Parks, Guns and Politics
Kempthorne took up the issue of guns in national parks after receiving complaints, organized by Idaho Republican Sen. Mike Crapo, about current regulations from 50 U.S. senators: 41 Republicans and nine Democrats. Montana’s Sens. Max Baucus and Jon Tester were among those nine. A prerequisite for holding elected office in most of the Rocky Mountain West, particularly if you’re a Democrat, is an immaculate record of pro-gun rights positions, and it is an election year.

All of which has opponents of relaxing gun regulations charging that this is simply a wedge issue, designed by the NRA to get lawmakers on their side in the run-up to a momentous election.

“The NRA inserted a very contentious issue into this election year,” said Bryan Faehner, legislative representative for the NPCA. “It’s unfortunate that the NRA chose the national parks to flex their muscle.”

“It didn’t just happen because some senators spoke out,” Faehner added. “It was a full-fledged campaign where the NRA covered all the pressure points in Washington, D.C., to make this happen.”

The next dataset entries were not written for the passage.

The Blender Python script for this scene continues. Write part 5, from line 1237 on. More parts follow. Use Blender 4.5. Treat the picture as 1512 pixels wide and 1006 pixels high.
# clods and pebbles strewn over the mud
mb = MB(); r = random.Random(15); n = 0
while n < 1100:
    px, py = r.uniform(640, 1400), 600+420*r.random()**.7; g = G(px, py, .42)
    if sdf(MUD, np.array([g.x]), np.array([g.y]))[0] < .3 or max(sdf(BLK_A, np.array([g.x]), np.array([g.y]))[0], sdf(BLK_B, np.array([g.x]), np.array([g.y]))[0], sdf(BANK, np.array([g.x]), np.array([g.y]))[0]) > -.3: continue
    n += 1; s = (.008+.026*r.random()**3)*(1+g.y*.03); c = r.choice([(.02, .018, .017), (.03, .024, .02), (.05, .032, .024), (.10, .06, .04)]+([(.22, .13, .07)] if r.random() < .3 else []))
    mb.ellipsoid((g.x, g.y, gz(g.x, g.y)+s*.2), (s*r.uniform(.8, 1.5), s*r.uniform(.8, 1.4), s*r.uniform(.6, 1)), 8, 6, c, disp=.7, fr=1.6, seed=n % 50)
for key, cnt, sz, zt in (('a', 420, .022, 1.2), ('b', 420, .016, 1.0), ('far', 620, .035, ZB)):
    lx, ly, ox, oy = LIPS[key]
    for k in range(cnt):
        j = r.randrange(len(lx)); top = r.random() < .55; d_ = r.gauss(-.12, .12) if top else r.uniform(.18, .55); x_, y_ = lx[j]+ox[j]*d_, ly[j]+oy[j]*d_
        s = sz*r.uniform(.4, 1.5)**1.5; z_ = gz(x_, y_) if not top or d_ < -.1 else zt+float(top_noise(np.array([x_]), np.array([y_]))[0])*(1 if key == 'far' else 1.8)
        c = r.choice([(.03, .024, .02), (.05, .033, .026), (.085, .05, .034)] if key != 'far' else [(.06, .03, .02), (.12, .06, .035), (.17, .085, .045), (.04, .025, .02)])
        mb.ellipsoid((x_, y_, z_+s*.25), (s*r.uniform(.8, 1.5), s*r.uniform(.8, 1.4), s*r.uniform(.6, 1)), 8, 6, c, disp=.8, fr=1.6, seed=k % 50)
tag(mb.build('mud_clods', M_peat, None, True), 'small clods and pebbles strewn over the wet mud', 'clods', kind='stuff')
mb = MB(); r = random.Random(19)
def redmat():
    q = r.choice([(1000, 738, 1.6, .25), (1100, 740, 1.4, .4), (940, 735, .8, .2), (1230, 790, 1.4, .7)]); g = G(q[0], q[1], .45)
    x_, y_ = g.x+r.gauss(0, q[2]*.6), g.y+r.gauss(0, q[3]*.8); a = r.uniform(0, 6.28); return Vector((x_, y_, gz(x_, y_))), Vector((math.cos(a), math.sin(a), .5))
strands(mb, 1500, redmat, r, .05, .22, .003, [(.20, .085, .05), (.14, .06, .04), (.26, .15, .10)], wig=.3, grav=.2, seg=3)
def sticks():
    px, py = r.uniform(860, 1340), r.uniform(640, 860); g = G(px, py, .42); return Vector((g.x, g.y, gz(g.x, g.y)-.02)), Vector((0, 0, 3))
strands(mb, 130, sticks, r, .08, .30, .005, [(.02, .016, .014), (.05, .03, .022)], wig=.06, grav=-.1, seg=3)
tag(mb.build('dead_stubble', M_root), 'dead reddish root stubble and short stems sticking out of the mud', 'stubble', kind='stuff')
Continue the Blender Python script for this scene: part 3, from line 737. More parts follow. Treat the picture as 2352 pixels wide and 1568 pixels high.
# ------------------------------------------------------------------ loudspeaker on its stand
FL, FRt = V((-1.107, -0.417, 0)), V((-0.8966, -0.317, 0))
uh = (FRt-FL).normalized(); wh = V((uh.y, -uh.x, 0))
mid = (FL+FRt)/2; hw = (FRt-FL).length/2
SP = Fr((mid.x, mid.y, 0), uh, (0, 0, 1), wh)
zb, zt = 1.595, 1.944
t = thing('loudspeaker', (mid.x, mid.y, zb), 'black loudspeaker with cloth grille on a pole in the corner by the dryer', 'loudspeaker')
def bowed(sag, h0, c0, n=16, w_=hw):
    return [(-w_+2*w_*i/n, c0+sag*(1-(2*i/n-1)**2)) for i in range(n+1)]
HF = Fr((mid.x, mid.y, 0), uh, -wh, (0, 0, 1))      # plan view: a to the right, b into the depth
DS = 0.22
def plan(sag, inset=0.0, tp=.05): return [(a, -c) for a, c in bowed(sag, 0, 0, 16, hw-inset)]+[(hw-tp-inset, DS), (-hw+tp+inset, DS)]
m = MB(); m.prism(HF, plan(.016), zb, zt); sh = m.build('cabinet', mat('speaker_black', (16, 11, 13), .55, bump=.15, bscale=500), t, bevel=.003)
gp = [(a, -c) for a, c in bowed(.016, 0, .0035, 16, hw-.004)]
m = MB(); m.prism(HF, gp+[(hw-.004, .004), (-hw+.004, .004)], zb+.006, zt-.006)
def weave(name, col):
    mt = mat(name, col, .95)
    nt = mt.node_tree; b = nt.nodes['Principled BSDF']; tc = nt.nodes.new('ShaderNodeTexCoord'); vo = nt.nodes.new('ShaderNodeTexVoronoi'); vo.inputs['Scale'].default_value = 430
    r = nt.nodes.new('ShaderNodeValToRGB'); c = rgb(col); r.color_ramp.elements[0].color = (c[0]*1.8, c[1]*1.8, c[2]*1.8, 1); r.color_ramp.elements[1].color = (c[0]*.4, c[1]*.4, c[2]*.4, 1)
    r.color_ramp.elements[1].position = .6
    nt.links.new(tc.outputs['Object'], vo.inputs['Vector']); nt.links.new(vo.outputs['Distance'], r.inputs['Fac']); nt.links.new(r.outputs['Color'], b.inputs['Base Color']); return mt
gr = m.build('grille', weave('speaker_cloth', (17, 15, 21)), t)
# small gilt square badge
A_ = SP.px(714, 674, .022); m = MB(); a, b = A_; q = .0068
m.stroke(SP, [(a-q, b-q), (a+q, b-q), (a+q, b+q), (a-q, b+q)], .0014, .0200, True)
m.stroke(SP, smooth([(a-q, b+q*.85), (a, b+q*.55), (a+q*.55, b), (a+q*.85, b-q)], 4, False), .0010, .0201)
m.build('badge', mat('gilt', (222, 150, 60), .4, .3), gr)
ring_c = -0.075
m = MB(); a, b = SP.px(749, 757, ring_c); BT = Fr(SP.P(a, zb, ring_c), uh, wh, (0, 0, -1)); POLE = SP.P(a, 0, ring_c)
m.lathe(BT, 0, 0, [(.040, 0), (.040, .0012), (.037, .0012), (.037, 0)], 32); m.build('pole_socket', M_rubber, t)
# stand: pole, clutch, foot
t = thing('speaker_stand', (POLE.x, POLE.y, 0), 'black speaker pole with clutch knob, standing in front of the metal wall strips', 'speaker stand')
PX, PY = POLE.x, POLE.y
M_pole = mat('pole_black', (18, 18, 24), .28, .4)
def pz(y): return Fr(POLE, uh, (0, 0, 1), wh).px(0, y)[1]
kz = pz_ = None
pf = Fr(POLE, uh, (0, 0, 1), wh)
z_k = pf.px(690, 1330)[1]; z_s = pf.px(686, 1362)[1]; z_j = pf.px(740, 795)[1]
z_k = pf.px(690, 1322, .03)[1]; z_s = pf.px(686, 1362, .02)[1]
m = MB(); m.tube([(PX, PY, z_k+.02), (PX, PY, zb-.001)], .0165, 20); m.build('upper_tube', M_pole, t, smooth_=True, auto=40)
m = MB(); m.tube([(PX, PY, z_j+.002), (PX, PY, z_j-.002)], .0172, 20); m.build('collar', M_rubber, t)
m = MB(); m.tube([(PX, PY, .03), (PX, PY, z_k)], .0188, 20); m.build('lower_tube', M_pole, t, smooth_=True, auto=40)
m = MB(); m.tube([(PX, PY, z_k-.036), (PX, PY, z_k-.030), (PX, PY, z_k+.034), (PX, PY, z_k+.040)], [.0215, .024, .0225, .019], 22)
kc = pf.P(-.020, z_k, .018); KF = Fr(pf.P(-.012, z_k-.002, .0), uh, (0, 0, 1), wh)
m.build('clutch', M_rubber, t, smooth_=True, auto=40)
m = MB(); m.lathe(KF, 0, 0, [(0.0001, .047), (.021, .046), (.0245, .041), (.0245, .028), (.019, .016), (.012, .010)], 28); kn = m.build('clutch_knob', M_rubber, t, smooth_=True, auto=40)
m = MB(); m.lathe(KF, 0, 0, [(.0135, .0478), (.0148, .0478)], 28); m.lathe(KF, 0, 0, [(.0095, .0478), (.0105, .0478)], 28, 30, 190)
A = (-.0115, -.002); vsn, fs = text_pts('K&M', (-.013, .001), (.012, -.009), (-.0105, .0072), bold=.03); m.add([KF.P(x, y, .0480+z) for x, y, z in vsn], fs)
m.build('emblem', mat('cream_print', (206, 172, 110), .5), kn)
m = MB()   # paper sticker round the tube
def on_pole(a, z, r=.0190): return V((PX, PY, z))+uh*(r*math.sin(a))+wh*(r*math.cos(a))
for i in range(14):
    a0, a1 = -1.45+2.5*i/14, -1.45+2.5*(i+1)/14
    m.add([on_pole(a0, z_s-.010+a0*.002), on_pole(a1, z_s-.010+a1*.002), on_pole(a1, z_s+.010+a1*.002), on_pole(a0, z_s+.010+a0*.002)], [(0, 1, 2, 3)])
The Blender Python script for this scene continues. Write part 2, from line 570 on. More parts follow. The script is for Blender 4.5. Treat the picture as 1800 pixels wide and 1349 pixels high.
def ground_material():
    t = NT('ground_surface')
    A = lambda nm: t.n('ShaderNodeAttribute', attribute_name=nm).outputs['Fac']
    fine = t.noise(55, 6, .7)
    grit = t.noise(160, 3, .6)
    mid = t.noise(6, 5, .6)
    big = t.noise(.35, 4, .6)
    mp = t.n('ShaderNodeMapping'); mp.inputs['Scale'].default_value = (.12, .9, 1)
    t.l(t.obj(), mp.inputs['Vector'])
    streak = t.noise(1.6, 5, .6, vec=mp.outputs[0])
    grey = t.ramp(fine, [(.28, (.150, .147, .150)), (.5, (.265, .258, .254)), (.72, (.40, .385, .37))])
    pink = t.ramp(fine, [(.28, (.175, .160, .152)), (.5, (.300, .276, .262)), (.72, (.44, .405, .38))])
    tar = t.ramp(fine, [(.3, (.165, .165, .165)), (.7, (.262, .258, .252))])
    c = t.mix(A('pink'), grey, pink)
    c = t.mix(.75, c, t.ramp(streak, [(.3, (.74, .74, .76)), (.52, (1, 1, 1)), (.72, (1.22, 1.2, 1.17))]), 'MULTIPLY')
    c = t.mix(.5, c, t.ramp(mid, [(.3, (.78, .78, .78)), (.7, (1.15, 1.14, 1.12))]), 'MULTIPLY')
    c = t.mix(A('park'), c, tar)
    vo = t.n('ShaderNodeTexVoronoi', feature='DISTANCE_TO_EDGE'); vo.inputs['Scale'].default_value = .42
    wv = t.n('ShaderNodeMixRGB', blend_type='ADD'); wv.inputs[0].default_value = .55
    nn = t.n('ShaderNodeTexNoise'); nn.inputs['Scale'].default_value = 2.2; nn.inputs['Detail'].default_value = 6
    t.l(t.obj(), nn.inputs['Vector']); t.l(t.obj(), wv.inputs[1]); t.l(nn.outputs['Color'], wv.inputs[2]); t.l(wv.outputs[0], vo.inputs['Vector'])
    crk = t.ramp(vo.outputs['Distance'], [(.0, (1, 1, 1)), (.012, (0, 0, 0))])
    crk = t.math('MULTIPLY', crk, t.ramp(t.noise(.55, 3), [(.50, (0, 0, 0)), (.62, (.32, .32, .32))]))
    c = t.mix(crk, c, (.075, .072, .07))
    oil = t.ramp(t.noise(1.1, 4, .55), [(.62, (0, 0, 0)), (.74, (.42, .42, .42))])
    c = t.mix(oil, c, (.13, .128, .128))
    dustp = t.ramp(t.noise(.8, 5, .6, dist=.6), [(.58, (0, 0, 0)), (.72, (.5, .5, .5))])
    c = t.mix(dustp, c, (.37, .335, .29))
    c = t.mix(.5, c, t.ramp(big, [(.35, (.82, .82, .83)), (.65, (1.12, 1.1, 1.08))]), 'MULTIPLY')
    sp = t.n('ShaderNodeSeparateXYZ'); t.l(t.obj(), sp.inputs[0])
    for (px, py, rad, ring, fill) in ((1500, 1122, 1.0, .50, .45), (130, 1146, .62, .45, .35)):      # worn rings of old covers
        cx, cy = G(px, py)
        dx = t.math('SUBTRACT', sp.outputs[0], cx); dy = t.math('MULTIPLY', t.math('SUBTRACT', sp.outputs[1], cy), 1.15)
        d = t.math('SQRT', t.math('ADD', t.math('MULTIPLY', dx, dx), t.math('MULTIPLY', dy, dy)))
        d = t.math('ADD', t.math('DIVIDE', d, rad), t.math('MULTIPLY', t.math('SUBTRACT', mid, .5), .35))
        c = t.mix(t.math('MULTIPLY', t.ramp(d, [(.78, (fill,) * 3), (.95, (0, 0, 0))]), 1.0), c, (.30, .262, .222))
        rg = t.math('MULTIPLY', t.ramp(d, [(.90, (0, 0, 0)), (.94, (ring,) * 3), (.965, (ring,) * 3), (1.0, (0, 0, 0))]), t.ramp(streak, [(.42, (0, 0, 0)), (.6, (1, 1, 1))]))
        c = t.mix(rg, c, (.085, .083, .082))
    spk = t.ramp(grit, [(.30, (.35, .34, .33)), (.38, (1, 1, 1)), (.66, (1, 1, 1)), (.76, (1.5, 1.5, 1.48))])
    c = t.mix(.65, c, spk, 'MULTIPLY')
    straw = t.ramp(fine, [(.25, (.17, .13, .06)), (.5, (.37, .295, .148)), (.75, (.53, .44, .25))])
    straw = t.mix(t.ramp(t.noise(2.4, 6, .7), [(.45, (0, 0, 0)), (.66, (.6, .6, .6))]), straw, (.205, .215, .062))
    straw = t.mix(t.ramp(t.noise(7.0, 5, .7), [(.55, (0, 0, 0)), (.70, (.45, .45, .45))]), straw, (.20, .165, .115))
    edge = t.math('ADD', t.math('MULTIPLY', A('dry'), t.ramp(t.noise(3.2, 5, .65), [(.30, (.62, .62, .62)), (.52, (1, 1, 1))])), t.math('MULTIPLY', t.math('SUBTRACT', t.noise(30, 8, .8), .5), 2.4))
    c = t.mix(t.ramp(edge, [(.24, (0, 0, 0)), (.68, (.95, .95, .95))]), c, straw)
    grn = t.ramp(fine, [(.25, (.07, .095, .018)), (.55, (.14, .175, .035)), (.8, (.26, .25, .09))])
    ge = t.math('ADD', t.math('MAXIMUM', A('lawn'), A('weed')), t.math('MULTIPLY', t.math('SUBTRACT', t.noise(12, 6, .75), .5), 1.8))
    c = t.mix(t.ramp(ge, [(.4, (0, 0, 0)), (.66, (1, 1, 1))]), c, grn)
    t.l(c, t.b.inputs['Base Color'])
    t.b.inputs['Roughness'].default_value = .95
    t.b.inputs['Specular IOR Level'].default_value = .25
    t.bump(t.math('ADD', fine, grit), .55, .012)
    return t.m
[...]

But Marbut and Arulanandam say their groups have been pushing for a re-examination of gun regulations in parks for five years now, through two previous elections, and that the issue has finally risen to the top of the stack. The idea that the NRA is creating hoops for lawmakers to jump through, added Arulanandam, wildly overestimates the power of the gun lobby.

“Contrary to popular belief, the NRA does not control congressional schedules, nor do we make the rules of the land as they pertain to firearms,” Arulanandam said. “That is just empty rhetoric from those who oppose this measure.”

But both Faehner and Arulanandam think that when the Department of Interior releases its new draft regulations for public comment, they are likely to apply state gun laws to national parks.

“It’s too premature to speculate,” Arulanandam said. “We’re cautiously optimistic.”